PG : "Les moyens d'actions des arbitres sont ceux prévus par les règlements de la compétition. Elles s'appliquent en lien avec les représentants de l'organisation et il doit faire en sorte que d'éventuels faits discriminatoires soient réprimés. Si ces faits ont un impact dans le déroulement d'un match, ou un impact dans le vécu d'un joueur ou d'une équipe, il y a différentes phases prévues : l'arrêt provisoire d'un match avec l'appel au micro, l'arrêt temporaire, et puis l'éventuel arrêt définitif. Ce qui est important de souligner, c'est que c'est l'affaire de tous. Ce n'est pas que l'affaire des arbitres. La violence ou les incidents dans les stades, et tout ce qui relève de comportement à caractère discriminatoire c'est l'affaire des clubs, des instances, et des arbitres, en lien avec ces dernières."
On a le sentiment que l'on a tardé à prendre en charge ce problème…
PG : "Je vous laisse faire des commentaires en tant qu'observateur. J'ai eu un vécu en tant que président de la commission de discipline de la LFP, et à chaque fois que l'on a eu à connaître ce type de comportements, les instances ont pris des décisions en sanctionnant des responsables. Les choses ont été prises à la mesure des faits reprochés. Il y a des contextes qui font que l'on est peut-être plus à l'écoute qu'à d'autres moments, mais c'est l'évolution de la société. Il y a 15 ou 20 ans, on entendait des choses dans les stades qui aujourd'hui ne pourraient pas s'imaginer."
Dit-on le ou la VAR ?
PG : "Il y a deux choses. Le VAR, c'est en anglais "vidéo assistant referee", vous parlez de l'arbitre assistant qui se trouve devant les écrans. La VAR, on parle de "video assistance referring", l'assistance vidéo à l'arbitrage."

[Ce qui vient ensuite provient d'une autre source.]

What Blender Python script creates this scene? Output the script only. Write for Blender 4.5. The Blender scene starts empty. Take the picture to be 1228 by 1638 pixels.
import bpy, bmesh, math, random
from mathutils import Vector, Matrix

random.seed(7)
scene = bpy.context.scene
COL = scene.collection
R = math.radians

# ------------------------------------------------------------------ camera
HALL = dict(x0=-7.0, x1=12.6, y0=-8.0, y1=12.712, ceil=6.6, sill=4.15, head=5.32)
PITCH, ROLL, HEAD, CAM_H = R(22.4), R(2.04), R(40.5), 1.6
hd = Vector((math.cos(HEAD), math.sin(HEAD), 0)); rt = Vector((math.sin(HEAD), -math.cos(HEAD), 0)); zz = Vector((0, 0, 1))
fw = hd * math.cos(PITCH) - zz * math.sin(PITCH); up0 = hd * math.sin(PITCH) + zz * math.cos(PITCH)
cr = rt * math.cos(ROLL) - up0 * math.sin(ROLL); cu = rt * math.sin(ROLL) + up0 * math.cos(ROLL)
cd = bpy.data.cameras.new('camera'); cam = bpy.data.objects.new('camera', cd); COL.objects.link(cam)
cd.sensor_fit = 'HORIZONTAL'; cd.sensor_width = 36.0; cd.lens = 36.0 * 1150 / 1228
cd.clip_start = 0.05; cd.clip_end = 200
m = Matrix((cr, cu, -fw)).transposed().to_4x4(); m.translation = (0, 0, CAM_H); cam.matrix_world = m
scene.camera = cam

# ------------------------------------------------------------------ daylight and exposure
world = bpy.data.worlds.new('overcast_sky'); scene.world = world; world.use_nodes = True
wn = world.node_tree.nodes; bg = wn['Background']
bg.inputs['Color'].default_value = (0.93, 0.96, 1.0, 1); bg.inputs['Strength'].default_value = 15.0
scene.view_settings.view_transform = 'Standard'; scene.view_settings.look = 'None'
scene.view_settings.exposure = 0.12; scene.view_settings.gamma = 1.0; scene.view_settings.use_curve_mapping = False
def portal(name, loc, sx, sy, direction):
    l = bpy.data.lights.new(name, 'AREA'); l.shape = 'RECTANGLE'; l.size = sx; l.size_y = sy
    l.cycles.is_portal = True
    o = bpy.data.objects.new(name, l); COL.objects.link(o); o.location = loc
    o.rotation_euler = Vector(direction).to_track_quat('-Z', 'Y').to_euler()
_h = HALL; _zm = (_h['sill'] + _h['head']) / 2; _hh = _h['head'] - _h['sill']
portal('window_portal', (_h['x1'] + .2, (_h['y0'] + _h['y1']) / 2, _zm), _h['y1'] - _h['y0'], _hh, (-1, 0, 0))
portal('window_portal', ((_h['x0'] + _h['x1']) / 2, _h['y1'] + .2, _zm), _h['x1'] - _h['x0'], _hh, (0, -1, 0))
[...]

Un arbitre faisant appel à la VAR peut-il voir sa note varier ?
PG : "Ce n'est pas comme cela que ça marche. Si l'on reste sur la L1, tous les matches font l'objet d'observation, d'analyse vidéo, soit d'observateurs de la commission des arbitres, soit de la direction technique de l'arbitrage, et les arbitres à chaque match sont notés. Quand ils se trompent, effectivement, les notes prennent en compte les erreurs, qu'il y ait l'assistance vidéo ou pas. Ce qui est vrai, c'est que même un arbitre qui a recours à l'assistance vidéo et qui se corrige, l'erreur initiale reste impactante pour la note, puisque l'objectif premier c'est que les arbitres se trompent le moins possible, prennent le plus possible de bonnes décisions initiales pour avoir le moins recours à l'assistance vidéo. Et si l'arbitre n'a pas la lucidité de corriger après la VAR, là il est encore impacté dans sa note."

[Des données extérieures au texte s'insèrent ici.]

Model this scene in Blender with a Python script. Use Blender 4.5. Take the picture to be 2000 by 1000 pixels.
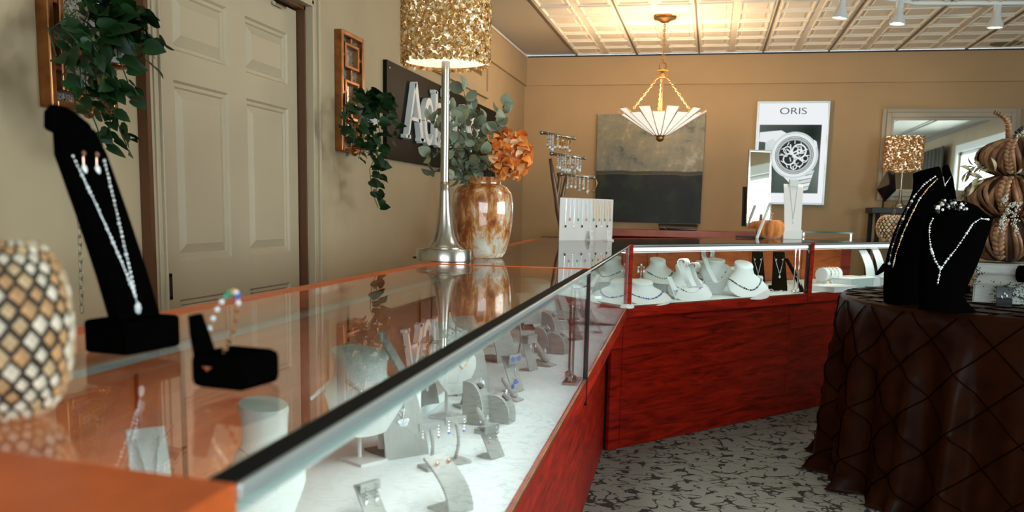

C'est un vrai soutien pour vous ?
PG : "Oui, et c'est vécu comme ça par les arbitres. Les stats de l'année dernière parlent d'elles-mêmes, 70% d'erreurs claires ont été corrigées. Sans la VAR, cela aurait été 100% d'erreurs, avec tout ce que cela implique comme polémiques supplémentaires. L'assistance vidéo n'est pas là pour réarbitrer, mais pour aider efficacement les arbitres à corriger une décision qui, aux yeux de tous, est clairement erronée, incontestable." Quand on prend certains ralentis, ce n'est pas la vérité. Le positionnement naturel d'une main, c'est à vitesse réelle que ça s'analyse. La dangerosité d'un tacle, ce n'est pas uniquement sur un arrêt sur image, mais notamment sur l'intensité, l'excès d'engagement. Les arbitres en charge de la vidéo n'ont pas à décréter si la décision de l'arbitre est juste ou non, ils doivent décider si au regard des images, avec les bons angles et la bonne vitesse, s'ils peuvent aider leur collègue en disant "je t'invite à regarder les images".
On a l'impression quand même qu'il y a plus de polémiques que d'habitude…
PG : "Il y a eu une journée 5 qui a été compliquée. Depuis, les choses sont rentrées dans l'ordre. Mais il s'agit surtout que les gens comprennent que cela n'a jamais été dit que l'assistance vidéo avait vocation a tout réarbitrer, qu'elle avait vocation à ce qu'il y est zéro décision erronée. Un certain nombre sont sujettes à interprétation. Quand on va dans les clubs, il y a des situations où les attaquants ne sont pas d'accord avec les défenseurs. Il y a des situations où l'arbitrage est, et doit rester humain."
La VAR est-elle partie pour durer ?
PG : "Cela ne fait qu'une saison et demie qu'on l'utilise en France. On a plus de 100 ans d'arbitrage sans VAR, laissons-lui le temps de progresser encore, parce que tout n'est pas parfait. Ce ne sont pas les arbitres qui vont décider si on revient en arrière. Interrogez les acteurs, en dehors d'un contexte de match où ils peuvent s'estimer lésés, eux comme le grand public plébiscitent la VAR, même si elle a encore des marges de progression.